The Stanley Parable (2013)

The Stanley Parable (2013)

This interactive riddle from Galactic Cafe puts us into the shoes of an office worker who clocks on one morning to find his colleagues vanished – and the partition screens of reality (and gaming) collapsing around him. With only a wise-cracking narrator for company, Stanley must break the Kafkaesque time loop of his workplace without losing his head the same way he’s lost his line manager.

Undertale (2013)

Undertale (2013)

Beginning with an 8-bit flower explaining to the player how humans and monsters used to live in harmony, Toby Fox’s Undertale looks like any another digital nostalgia trip. Then your HP drops to zero, a prompt on screen reads “DIE” and your flower-narrator is suddenly as malicious as man-eating plant Audrey II from Little Shop of Horrors (1986). Undertale’s “bullet hell” system requires you to shift between gameplay styles to survive.
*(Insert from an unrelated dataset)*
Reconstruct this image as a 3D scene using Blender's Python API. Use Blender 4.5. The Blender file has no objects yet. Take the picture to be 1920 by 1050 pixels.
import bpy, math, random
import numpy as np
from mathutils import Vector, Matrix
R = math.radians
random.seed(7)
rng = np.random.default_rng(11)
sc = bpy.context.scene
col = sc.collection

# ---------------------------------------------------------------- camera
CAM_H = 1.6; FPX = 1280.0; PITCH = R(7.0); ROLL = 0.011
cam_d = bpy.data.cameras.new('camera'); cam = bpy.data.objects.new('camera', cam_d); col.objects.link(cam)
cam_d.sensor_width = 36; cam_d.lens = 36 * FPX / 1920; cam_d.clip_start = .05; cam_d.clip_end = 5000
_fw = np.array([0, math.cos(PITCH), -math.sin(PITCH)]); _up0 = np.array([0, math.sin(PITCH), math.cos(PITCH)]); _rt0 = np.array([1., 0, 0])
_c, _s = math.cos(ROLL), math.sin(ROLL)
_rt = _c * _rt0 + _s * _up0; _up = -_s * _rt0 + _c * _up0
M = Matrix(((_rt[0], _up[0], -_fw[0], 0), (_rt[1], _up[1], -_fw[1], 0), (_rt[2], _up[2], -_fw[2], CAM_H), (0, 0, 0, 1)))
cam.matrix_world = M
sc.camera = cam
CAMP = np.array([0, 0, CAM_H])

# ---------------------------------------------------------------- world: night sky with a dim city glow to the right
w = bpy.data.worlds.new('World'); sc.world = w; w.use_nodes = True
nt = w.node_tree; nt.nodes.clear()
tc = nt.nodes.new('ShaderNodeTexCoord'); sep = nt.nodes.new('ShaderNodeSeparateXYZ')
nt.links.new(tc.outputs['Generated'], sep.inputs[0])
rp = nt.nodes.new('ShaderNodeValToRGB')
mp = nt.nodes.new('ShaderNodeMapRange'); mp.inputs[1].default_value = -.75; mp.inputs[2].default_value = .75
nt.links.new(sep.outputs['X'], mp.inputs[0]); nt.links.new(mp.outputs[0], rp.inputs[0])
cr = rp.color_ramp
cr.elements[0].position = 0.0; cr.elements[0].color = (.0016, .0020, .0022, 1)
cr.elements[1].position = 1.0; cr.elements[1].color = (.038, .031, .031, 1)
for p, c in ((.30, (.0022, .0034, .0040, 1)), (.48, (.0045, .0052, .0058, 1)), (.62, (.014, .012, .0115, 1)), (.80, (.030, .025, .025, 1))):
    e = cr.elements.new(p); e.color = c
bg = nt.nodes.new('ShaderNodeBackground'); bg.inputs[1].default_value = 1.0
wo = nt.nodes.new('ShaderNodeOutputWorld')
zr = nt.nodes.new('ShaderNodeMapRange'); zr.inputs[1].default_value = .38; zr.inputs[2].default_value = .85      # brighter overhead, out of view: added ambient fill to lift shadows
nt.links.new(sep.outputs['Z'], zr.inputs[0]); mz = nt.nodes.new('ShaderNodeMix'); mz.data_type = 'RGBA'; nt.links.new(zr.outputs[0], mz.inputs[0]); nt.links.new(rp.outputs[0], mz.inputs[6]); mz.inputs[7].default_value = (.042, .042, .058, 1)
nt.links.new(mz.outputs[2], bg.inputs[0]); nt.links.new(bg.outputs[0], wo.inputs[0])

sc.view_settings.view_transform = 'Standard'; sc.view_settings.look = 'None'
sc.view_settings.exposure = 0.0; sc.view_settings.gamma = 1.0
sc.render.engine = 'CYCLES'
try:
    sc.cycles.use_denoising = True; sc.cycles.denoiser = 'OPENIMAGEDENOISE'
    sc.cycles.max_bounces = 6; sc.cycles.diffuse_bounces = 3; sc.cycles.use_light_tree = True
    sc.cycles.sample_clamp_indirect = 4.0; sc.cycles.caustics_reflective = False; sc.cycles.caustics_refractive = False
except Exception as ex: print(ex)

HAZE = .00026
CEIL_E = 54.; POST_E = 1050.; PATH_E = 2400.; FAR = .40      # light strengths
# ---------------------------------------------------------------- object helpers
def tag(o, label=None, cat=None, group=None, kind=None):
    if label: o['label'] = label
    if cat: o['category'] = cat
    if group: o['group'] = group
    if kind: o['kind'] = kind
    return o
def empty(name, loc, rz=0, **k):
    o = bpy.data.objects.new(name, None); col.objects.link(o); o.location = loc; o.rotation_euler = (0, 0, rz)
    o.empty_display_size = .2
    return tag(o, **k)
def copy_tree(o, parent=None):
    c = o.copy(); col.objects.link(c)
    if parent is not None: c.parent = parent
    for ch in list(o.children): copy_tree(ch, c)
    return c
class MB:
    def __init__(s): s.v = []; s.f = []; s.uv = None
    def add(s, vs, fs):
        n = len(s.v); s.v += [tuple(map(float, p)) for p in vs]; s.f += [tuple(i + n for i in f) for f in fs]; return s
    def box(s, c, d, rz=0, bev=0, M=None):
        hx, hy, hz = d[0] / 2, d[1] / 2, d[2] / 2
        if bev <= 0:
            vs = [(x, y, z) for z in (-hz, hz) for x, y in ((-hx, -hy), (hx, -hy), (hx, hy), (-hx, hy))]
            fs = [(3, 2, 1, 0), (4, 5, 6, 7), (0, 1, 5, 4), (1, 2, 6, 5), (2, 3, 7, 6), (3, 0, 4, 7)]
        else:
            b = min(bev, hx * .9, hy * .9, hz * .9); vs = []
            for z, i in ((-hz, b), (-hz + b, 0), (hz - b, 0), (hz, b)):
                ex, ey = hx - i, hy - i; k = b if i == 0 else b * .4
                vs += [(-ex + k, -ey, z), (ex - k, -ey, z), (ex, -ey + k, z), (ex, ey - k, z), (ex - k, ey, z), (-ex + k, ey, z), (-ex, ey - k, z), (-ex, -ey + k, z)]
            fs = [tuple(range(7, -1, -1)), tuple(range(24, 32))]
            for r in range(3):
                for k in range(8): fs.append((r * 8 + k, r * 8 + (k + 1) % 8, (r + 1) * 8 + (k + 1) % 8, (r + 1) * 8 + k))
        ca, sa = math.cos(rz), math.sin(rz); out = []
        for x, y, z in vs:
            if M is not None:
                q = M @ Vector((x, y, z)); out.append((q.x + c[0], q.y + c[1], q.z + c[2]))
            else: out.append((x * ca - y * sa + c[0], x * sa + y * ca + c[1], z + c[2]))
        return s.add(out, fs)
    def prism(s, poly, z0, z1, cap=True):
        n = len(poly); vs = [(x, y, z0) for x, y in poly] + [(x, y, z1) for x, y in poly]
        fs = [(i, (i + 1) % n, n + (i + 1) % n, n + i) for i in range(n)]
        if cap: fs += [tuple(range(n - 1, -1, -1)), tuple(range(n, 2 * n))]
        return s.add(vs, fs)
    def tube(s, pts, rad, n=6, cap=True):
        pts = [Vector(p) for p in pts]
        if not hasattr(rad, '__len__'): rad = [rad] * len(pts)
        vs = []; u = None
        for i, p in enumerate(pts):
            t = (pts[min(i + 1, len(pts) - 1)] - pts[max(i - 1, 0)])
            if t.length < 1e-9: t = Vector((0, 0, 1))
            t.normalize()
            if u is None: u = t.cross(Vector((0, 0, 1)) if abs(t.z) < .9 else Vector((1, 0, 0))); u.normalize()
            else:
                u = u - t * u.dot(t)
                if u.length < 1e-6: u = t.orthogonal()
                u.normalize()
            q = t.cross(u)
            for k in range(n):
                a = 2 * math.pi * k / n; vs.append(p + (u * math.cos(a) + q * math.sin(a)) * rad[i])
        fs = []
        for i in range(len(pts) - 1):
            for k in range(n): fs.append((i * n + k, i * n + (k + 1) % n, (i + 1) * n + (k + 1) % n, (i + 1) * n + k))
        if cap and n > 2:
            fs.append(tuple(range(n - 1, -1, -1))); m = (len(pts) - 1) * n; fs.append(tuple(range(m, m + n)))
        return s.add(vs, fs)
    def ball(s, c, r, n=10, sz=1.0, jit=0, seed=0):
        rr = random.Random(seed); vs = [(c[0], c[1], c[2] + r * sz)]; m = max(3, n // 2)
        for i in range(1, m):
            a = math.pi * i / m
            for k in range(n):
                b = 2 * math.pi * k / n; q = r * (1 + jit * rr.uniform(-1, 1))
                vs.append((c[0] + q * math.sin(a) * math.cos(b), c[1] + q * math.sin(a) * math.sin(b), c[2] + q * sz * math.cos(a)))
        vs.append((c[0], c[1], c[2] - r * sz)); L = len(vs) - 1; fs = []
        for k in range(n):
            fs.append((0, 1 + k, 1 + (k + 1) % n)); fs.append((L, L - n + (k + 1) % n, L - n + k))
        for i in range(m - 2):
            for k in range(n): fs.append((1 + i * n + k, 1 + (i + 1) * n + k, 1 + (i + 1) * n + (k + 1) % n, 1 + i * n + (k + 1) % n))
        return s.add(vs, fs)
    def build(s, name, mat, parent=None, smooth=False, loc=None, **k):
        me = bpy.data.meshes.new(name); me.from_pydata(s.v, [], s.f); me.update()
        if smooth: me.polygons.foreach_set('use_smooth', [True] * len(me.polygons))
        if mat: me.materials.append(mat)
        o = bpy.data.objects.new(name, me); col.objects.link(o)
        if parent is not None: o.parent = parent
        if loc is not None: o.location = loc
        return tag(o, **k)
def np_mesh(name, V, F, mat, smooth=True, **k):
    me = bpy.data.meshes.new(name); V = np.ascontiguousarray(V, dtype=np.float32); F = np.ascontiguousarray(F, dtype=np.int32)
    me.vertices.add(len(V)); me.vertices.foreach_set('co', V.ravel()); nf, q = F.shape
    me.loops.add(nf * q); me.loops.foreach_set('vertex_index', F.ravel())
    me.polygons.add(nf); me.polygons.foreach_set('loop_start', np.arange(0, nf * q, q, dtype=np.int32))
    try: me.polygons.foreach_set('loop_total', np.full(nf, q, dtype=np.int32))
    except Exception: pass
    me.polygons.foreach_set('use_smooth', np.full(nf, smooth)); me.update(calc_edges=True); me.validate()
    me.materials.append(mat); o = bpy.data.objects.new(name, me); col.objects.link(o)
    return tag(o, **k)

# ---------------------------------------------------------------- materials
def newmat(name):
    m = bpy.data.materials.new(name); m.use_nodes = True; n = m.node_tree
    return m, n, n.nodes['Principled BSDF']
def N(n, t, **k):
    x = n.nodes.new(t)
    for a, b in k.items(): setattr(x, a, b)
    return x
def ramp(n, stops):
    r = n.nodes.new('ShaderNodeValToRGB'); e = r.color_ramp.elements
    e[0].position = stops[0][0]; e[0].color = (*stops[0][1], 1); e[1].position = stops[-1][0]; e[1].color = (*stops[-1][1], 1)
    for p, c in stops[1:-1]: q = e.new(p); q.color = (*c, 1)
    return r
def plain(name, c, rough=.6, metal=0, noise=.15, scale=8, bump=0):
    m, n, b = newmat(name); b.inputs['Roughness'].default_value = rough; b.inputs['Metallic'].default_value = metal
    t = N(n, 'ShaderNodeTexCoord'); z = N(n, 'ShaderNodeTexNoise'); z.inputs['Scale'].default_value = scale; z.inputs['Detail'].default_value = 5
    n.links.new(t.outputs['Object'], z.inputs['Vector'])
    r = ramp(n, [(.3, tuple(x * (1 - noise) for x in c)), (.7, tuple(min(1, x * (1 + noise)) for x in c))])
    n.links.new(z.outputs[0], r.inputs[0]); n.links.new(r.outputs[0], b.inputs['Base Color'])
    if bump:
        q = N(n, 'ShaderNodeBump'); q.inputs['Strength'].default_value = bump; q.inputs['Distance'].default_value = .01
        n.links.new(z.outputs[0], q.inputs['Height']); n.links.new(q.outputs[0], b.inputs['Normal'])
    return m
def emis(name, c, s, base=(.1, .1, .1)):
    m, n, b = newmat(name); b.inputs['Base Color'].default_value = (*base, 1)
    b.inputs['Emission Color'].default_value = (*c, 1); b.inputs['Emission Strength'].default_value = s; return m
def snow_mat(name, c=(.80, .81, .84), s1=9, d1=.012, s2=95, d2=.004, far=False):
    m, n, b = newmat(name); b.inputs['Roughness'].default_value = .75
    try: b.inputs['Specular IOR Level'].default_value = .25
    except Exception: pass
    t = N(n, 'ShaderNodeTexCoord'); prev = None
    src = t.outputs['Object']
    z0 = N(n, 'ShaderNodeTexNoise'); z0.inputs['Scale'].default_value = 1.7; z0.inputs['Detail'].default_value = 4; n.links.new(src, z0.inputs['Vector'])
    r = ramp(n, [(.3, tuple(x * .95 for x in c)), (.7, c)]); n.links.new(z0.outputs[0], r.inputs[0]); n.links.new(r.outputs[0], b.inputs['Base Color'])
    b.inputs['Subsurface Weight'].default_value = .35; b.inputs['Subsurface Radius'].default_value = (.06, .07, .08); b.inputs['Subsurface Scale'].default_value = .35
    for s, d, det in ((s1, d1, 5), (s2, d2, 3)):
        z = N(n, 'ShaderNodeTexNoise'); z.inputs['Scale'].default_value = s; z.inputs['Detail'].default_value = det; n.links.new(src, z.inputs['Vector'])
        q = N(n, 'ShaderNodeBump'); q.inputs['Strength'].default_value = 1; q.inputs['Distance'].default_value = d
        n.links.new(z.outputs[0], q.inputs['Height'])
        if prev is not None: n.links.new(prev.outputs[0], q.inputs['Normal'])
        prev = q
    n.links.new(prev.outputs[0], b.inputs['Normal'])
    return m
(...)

It also lowers you into a very deep RPG rabbit hole.

Icey (2016)

Icey (2016)

Icey is a sword-swinging bad-ass who cuts her way through an onslaught of 2D monsters. But her biggest battle is with her game’s narrator: obeying his prompts will buy you some gratifying brawls, plus a ton of exploration if you’re willing to backtrack. Disobeying him – by not fighting bosses or even not moving around – will unlock even deeper secrets.

Thimbleweed Park (2017)

Thimbleweed Park (2017)

Prepare for a recent point-and-click adventure that will have you convinced you never left the 90s originals. Designed by Monkey Island creator Ron Gilbert and marketed as a lost LucasArts game, Thimbleweed Park features a detective duo plot that draws from Twin Peaks (1990-91) and The X Files (1993-2018) as well as cameos from characters seen in Maniac Mansion (1987) – which Gilbert also created.

Doki Doki Literature Club! (2017)

Doki Doki Literature Club (2017)

At first glance it appears to be an anime-inspired dating sim targeted at “hikikomori” gamers (men prone to social withdrawal). But after some introductory gameplay, Team Salvato’s visual novel reveals why it’s received the horror tag. Why is schoolgirl Sayori depressed? Has she really vanished or did a bug in the game delete her? NPCs have rarely felt so fragile.

Inscryption (2021)

Inscryption (2021)

Daniel Mullins’ deckbuilding game begins with the player locked in a cabin from which there’s no escape: just a tabletop overseen by a glowing pair of eyes. A few hands of cards later and you might wish you’d picked up that conventional pack of Waddingtons instead of your controller, because the cards in Inscryption appear to be alive themselves, reacting to every bad play.

Animal Well (2024)

Animal Well (2024)

It’s a lush adventure game in which you’re at the bottom of the food chain: a ball of protoplasm who has to run or dodge instead of fighting the bad guys. To survive you must use the items you collect (such as fireworks and bubble-spraying wands) in unorthodox ways. But even when empowered you’re still faced with an existential dilemma: how do you beat a platformer if you’re the type of lifeform that Mario usually jumps on?